Using the material below, print the line that contains "The Blender Python", the line that contains "top.rotation_euler = (0, 0, math.radians(14))", and every line in between, exactly and nothing else.

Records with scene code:
============
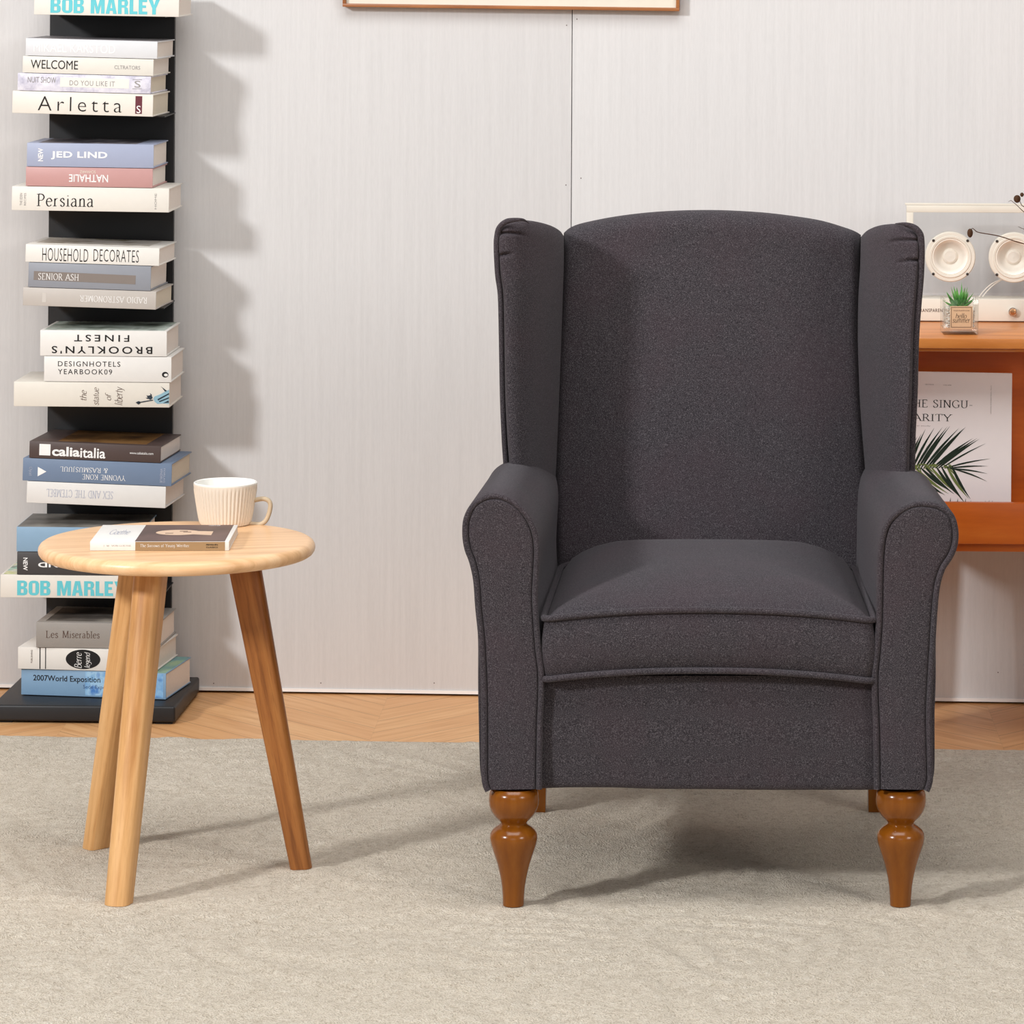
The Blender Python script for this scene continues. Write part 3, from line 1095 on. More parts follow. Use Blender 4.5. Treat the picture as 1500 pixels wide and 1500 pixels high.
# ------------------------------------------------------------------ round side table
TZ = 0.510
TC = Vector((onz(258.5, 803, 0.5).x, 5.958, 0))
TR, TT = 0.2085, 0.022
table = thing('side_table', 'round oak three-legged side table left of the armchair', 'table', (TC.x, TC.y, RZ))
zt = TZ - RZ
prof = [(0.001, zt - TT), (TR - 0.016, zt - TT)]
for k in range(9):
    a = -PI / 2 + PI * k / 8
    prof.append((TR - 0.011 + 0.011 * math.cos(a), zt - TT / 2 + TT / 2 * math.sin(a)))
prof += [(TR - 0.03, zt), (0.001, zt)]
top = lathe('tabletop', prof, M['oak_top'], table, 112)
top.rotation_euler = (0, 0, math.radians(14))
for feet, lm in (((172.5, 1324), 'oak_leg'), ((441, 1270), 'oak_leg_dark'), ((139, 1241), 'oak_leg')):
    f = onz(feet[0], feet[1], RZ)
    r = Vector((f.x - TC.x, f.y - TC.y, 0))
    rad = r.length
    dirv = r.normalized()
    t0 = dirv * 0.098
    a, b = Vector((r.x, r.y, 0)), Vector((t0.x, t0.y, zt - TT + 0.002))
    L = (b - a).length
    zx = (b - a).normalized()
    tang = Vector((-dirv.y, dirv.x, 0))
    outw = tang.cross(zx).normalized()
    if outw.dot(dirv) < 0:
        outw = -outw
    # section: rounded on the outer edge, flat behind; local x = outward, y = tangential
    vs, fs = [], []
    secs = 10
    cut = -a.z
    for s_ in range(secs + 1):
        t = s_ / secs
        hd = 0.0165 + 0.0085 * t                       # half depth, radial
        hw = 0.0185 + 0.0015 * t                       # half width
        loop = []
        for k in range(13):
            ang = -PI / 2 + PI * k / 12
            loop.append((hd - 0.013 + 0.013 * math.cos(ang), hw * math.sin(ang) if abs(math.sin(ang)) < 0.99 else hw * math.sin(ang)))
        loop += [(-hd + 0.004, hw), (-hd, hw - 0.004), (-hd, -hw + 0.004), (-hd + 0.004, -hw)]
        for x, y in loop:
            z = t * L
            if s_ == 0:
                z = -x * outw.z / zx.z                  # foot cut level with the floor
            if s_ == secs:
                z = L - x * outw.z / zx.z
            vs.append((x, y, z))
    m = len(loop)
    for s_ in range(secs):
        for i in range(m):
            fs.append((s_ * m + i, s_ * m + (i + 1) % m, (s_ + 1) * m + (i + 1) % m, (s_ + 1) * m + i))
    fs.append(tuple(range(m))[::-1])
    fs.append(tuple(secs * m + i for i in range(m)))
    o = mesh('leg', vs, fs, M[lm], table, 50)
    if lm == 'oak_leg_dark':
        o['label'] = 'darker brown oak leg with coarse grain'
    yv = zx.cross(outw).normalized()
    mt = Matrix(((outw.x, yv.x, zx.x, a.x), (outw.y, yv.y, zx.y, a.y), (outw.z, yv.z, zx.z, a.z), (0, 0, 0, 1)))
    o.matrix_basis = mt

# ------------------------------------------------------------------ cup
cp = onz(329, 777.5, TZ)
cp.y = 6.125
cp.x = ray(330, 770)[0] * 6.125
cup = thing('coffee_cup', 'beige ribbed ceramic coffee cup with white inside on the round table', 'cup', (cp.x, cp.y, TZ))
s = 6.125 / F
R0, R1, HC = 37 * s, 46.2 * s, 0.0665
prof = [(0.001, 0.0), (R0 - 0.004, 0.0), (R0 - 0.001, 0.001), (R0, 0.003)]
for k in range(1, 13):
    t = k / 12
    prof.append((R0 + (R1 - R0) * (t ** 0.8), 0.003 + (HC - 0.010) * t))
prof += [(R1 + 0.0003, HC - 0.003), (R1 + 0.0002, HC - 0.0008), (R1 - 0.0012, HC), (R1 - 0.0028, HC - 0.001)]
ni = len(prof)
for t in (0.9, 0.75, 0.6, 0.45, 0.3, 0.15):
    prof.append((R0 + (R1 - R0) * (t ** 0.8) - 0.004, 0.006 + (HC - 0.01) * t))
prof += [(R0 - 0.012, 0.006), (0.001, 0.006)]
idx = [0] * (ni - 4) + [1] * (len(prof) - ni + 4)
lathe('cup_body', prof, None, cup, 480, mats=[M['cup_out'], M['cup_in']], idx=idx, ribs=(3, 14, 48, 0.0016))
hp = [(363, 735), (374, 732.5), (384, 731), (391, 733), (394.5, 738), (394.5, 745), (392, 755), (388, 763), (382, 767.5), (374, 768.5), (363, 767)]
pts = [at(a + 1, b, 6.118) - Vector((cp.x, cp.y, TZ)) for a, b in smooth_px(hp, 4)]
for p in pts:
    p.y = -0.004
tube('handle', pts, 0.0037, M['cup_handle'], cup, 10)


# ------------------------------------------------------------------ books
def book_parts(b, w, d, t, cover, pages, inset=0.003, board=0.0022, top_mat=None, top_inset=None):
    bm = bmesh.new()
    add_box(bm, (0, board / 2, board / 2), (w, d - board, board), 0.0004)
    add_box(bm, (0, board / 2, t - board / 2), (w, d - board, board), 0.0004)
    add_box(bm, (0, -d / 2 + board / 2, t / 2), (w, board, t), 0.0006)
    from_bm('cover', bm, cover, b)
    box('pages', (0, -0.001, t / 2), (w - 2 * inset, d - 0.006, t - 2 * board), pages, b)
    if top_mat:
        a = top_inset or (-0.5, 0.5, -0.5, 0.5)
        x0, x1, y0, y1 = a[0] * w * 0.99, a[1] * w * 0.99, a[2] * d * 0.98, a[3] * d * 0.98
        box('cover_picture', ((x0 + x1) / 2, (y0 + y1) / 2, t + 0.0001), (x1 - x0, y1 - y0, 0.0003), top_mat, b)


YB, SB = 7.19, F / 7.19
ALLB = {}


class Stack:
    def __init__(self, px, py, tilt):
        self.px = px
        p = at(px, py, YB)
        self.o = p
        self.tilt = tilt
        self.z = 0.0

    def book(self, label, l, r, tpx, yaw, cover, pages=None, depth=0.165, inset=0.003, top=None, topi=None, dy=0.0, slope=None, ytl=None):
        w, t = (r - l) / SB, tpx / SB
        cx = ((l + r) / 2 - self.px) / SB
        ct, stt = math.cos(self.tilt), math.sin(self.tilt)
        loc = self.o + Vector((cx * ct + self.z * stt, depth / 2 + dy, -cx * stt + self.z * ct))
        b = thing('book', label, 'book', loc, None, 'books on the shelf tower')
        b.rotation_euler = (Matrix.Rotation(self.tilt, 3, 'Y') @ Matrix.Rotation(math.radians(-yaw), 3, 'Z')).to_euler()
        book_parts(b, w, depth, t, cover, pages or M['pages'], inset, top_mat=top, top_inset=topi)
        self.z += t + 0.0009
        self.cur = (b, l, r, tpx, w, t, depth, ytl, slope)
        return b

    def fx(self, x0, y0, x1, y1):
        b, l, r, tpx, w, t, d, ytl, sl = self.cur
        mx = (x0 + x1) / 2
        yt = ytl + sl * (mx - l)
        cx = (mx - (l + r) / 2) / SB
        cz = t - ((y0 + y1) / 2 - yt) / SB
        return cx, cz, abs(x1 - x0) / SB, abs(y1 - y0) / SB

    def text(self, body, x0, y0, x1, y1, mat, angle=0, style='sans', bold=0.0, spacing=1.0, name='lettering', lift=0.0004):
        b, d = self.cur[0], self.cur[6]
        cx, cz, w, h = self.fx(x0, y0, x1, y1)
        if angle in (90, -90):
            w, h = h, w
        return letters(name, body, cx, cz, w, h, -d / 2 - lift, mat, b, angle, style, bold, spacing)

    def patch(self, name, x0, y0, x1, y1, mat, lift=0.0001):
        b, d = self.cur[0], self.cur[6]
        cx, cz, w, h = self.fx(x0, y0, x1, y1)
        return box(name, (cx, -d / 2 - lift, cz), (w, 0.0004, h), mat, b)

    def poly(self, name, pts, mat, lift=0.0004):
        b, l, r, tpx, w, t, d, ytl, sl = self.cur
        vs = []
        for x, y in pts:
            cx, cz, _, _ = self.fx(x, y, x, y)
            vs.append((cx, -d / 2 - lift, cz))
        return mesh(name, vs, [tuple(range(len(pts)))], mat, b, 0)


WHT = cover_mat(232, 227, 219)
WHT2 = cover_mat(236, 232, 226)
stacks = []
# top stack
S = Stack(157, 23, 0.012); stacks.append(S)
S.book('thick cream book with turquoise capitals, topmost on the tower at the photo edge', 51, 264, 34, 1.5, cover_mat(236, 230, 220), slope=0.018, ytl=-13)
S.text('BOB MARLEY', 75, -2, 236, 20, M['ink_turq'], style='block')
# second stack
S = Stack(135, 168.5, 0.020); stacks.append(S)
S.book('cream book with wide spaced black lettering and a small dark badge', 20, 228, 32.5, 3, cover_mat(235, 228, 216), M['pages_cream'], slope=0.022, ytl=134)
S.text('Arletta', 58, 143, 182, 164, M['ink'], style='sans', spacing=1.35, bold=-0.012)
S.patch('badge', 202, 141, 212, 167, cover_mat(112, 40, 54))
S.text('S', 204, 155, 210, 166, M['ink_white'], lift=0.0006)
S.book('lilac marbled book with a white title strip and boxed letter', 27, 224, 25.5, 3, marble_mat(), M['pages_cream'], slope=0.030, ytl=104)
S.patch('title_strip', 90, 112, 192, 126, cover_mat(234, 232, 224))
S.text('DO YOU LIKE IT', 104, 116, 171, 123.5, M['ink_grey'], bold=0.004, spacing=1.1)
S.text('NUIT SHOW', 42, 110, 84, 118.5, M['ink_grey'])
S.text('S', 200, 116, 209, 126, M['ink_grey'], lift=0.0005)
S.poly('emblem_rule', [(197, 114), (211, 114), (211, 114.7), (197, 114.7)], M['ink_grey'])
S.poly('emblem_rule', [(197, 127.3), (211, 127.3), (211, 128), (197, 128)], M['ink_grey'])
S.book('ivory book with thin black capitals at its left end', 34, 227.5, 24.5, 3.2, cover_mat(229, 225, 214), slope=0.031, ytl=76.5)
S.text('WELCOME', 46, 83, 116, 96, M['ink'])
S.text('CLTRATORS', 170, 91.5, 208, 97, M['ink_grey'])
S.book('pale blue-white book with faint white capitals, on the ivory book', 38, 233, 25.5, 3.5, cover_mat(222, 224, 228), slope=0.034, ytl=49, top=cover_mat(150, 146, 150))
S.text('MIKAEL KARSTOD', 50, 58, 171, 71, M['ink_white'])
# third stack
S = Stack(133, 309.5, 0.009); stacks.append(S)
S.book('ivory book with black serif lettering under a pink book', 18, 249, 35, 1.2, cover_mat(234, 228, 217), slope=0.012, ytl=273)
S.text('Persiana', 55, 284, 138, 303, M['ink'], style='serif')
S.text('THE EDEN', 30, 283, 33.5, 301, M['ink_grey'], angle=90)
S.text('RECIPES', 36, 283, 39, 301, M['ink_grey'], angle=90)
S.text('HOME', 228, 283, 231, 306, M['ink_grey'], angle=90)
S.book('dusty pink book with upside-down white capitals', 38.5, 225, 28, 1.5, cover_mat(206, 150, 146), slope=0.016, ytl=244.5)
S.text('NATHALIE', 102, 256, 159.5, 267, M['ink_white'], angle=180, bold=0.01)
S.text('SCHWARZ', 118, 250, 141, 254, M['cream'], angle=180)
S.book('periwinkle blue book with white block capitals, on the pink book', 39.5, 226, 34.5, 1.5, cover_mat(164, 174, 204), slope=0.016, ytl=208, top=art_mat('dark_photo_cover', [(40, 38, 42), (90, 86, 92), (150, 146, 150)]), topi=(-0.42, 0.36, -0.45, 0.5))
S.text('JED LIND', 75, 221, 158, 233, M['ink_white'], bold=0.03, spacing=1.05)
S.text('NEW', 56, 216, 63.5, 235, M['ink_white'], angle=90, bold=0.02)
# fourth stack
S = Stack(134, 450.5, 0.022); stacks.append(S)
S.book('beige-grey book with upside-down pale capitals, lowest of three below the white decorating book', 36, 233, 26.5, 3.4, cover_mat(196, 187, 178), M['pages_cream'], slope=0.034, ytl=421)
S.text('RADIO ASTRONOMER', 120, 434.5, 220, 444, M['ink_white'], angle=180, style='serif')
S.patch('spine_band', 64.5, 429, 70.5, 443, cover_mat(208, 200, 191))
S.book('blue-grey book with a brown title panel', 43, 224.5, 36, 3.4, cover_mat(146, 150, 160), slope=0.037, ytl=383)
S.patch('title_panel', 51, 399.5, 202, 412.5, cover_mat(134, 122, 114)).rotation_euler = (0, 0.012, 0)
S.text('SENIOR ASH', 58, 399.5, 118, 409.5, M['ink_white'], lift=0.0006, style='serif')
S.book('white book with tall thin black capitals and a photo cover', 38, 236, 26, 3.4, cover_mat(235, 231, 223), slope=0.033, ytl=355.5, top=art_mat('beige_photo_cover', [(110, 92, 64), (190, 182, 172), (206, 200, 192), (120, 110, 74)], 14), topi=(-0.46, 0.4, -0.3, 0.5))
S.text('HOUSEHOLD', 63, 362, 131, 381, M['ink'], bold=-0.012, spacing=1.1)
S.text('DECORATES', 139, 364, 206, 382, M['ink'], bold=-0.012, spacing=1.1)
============
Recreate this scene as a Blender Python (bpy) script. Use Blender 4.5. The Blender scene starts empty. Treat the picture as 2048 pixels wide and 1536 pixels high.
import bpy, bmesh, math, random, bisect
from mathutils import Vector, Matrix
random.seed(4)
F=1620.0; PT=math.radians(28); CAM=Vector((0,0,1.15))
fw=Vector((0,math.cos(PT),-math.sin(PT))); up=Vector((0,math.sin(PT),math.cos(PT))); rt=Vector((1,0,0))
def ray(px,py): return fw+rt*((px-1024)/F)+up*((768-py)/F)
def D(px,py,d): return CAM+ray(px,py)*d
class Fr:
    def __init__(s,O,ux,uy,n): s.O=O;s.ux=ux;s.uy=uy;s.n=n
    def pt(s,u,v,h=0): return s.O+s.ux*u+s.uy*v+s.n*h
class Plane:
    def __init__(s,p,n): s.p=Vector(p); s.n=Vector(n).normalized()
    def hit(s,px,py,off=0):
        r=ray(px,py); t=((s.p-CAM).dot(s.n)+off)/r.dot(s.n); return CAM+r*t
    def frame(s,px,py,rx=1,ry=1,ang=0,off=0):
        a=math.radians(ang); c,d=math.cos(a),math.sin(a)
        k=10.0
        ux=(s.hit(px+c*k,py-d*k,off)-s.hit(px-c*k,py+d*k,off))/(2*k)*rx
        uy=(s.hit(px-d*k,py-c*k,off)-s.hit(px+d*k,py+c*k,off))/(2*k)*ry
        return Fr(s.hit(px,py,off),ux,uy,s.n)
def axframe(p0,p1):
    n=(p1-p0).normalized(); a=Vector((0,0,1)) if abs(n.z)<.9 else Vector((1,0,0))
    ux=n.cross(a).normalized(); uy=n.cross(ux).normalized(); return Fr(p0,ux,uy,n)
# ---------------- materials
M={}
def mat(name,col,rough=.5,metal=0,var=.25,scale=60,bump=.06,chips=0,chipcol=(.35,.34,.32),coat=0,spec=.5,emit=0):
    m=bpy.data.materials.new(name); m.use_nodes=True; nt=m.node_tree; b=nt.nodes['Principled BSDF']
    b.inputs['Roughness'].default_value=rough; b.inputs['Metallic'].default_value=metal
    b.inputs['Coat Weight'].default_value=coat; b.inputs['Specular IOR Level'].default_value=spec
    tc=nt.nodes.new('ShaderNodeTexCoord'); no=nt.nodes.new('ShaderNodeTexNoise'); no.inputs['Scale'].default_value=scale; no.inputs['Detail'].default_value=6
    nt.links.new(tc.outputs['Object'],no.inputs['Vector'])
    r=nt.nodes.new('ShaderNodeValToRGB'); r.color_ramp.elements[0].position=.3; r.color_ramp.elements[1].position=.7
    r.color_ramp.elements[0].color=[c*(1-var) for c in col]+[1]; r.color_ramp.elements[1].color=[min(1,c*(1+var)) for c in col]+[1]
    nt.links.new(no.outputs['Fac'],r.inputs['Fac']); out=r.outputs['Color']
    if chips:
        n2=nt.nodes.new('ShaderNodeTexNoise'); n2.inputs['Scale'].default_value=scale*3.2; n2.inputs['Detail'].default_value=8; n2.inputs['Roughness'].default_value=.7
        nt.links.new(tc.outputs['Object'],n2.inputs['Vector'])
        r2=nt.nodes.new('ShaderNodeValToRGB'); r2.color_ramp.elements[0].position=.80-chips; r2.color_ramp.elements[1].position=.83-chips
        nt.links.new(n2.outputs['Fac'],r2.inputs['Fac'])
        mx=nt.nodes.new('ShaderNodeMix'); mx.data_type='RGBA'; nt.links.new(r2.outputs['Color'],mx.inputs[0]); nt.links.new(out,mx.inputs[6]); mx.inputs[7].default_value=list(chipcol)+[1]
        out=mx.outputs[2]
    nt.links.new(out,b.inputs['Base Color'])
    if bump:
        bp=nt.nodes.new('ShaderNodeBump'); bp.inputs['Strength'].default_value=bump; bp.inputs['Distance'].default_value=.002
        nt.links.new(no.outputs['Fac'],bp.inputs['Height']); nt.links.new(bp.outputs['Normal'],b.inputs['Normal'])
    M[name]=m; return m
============
#### [SOLUTION TO THIS TASK]
The Blender Python script for this scene continues. Write part 3, from line 1095 on. More parts follow. Use Blender 4.5. Treat the picture as 1500 pixels wide and 1500 pixels high.
# ------------------------------------------------------------------ round side table
TZ = 0.510
TC = Vector((onz(258.5, 803, 0.5).x, 5.958, 0))
TR, TT = 0.2085, 0.022
table = thing('side_table', 'round oak three-legged side table left of the armchair', 'table', (TC.x, TC.y, RZ))
zt = TZ - RZ
prof = [(0.001, zt - TT), (TR - 0.016, zt - TT)]
for k in range(9):
    a = -PI / 2 + PI * k / 8
    prof.append((TR - 0.011 + 0.011 * math.cos(a), zt - TT / 2 + TT / 2 * math.sin(a)))
prof += [(TR - 0.03, zt), (0.001, zt)]
top = lathe('tabletop', prof, M['oak_top'], table, 112)
top.rotation_euler = (0, 0, math.radians(14))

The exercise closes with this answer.